Di tengah derasnya arus konflik dan narasi
separatis yang terus dipertahankan oleh segelintir kelompok bersenjata di Papua,
suara damai dan harmoni justru datang dari masyarakat dan tokoh papua yang
menginginkan adanya perdamaian di tanah papua. penetapan tanggal 1 Juli, yang selama ini diklaim sebagai Hari Ulang Tahun (HUT)
Organisasi Papua Merdeka (OPM) telah ditolak dengan tegas oleh sejumlah tokoh adat di Papua. Para tokoh menilai bahwa 1 Juli bukanlah hari
yang patut dirayakan, melainkan menjadi pengingat akan panjangnya daftar
penderitaan yang dialami rakyat Papua akibat ulah kelompok separatis tersebut.
Nampaknya Propaganda dan agitasi yang dilakukan oleh kelompok
separatis tersebut selama bertahun-tahun kini semakin kehilangan tempat di hati
masyarakat. Masyarakat papua sadar bahwa perdamaian kini lebih penting daripada
mendukung nafsu segelintir kelompok yang ingin memerdekakan diri dari NKRI. Ketua
Dewan Adat Wilayah Tabi, Yustus Nawipa, menyatakan bahwa OPM telah jauh
menyimpang dari semangat perjuangan dan lebih banyak meninggalkan luka bagi
masyarakat. Mereka tidak lagi bicara soal martabat rakyat Papua, tapi justru
membuat rakyat jadi korban
Penolakan terhadap peringatan 1 Juli tidak
hanya muncul sebagai reaksi spontan, melainkan sebagai bentuk perlawanan budaya
terhadap politisasi identitas yang bertentangan dengan jati diri Papua. Gerakan
separatis dipandang telah memanfaatkan simbol-simbol kultural untuk membenarkan
aksi kekerasan yang justru melukai masyarakat Papua sendiri. Dalam konteks ini,
peringatan 1 Juli justru lebih merepresentasikan luka dan ketakutan daripada
kebanggaan kolektif.
Tokoh Adat Papua, Yanto Eluay memegaskan bahwa
nilai-nilai luhur dalam adat istiadat Papua tidak pernah mengajarkan kekerasan
sebagai sarana penyelesaian konflik. Sebaliknya, semangat musyawarah, saling
menghargai, dan menjaga keharmonisan telah diwariskan secara turun-temurun
sebagai bagian dari identitas masyarakat Papua.

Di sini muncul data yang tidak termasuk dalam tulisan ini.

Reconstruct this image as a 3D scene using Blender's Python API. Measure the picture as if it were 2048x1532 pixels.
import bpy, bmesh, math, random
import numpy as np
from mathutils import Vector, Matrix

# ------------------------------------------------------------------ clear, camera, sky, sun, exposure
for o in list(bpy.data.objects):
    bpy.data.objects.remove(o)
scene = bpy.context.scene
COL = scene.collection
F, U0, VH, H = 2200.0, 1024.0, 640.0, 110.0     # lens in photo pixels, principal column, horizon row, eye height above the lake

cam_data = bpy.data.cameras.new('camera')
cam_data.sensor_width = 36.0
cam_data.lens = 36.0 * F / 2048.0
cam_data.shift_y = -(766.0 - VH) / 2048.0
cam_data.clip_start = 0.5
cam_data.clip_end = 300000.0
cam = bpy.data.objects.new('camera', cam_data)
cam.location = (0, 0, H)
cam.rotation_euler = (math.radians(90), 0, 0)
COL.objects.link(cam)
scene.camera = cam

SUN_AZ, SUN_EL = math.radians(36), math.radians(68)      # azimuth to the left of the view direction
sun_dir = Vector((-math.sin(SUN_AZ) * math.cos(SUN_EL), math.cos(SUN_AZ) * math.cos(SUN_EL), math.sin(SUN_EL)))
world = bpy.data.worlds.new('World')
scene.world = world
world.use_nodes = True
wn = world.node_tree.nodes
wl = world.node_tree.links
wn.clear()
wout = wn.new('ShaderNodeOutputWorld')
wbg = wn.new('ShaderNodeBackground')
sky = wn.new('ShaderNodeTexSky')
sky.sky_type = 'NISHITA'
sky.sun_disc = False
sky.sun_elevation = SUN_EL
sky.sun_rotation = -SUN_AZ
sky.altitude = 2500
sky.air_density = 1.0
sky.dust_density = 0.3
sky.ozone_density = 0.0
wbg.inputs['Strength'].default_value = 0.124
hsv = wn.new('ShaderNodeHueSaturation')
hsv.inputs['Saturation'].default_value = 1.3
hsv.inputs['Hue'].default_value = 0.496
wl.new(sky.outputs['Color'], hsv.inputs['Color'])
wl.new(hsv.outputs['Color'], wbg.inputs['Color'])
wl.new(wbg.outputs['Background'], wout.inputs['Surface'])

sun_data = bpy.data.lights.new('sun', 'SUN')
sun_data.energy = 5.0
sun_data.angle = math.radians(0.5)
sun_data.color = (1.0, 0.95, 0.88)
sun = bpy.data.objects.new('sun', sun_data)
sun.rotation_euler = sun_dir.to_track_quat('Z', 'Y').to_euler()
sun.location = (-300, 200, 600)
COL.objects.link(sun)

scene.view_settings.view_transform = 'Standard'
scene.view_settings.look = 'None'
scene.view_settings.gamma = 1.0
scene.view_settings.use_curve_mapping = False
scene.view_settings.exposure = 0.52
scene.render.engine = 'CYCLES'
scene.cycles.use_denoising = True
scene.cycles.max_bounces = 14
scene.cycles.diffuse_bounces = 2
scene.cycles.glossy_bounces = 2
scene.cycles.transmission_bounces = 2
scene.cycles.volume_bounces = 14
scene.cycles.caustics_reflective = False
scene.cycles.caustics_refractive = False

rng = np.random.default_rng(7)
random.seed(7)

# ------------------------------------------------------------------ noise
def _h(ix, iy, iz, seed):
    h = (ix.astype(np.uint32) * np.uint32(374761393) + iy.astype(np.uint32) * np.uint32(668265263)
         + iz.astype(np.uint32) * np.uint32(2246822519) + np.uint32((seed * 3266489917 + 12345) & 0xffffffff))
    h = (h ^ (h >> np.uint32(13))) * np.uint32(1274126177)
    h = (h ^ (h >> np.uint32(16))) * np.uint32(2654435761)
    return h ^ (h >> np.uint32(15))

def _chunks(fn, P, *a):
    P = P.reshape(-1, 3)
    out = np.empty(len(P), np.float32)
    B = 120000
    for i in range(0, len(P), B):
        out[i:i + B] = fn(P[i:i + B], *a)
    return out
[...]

Generasi muda papua juga menolak dengan keras
perayaan tersebut karena sikap yang ditunjukkan oleh kelompok separatis justru
membawa kehancuran bagi mereka. Generasi papua kini menyadari betapa pentingnya
pendidikan untuk memajukan papua dan kolaborasi dengan pemerintah pusat. Salah satu tokoh pemuda Pegunungan Tengah, Riko Wenda, menilai OPM
sudah kehilangan kepercayaan masyarakat, khususnya dari generasi muda. Ia
menegaskan bahwa perjuangan yang membenarkan pembunuhan, penyanderaan, serta
membakar sekolah dan fasilitas umum bukanlah perjuangan yang berhasil.
“Anak-anak muda sekarang lebih memilih jalan damai dan pembangunan. Kita tidak
bisa terus hidup di bawah bayang-bayang ketakutan,” tegasnya.
masyarakat papua juga menyuarakan bahwa
pembangunan di Papua hanya akan berhasil jika stabilitas keamanan dapat dijaga.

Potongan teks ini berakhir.